» Task to complete
Your task is to reproduce, verbatim and without pictures, the lines from the opening of the listing through the line containing "from mathutils import Vector".
◇ ◇ ◇ ◇ ◇ ◇ ◇
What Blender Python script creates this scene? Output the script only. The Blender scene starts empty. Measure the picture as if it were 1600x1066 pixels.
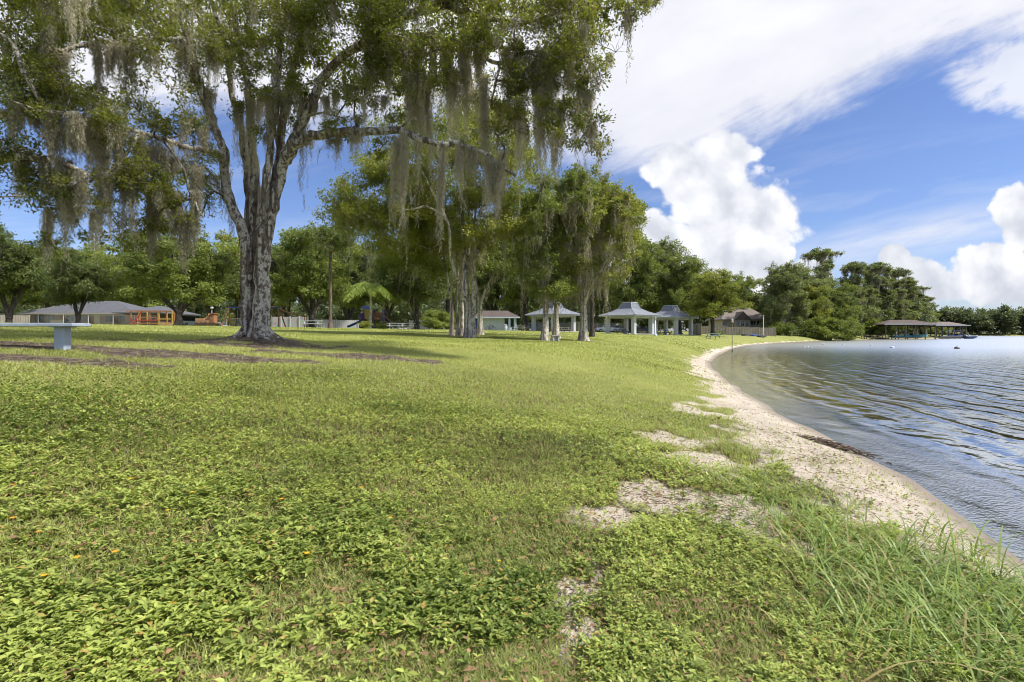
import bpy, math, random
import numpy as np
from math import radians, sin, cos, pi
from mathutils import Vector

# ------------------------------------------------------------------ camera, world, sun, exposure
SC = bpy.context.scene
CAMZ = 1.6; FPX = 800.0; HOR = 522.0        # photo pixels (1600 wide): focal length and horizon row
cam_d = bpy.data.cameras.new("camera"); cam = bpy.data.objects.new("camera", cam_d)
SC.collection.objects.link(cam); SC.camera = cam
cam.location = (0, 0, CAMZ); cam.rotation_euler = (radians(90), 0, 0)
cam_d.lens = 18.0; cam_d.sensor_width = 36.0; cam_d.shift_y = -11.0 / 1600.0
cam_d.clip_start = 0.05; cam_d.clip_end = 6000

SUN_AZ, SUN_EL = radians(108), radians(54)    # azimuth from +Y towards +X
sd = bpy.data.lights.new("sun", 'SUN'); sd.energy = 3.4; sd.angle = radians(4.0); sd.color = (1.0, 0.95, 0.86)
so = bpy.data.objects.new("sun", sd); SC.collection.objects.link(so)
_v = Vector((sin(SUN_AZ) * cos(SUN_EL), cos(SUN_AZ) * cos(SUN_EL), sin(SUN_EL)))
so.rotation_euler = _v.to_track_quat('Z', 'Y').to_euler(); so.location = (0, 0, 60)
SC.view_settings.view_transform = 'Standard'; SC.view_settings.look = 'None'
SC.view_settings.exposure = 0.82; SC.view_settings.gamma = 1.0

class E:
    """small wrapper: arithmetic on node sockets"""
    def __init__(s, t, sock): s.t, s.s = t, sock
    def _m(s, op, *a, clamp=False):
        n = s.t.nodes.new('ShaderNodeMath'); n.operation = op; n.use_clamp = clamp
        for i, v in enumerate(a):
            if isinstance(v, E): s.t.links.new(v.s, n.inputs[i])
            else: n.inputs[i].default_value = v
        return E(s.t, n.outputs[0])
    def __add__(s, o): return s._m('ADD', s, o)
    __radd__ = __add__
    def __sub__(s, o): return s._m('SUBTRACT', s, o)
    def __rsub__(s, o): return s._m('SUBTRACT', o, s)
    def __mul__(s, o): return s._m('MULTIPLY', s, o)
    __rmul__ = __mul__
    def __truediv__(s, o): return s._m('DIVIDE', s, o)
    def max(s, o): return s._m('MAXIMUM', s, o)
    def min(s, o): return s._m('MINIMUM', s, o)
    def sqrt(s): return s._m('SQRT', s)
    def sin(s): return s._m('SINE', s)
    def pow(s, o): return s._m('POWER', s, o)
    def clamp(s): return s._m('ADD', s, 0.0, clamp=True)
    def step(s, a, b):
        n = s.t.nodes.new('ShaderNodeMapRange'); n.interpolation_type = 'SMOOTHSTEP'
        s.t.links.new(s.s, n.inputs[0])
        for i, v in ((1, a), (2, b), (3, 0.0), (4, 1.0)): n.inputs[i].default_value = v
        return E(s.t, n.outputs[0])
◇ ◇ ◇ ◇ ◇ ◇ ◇
» Solution for this task
What Blender Python script creates this scene? Output the script only. The Blender scene starts empty. Measure the picture as if it were 1600x1066 pixels.
import bpy, math, random
import numpy as np
from math import radians, sin, cos, pi
from mathutils import Vector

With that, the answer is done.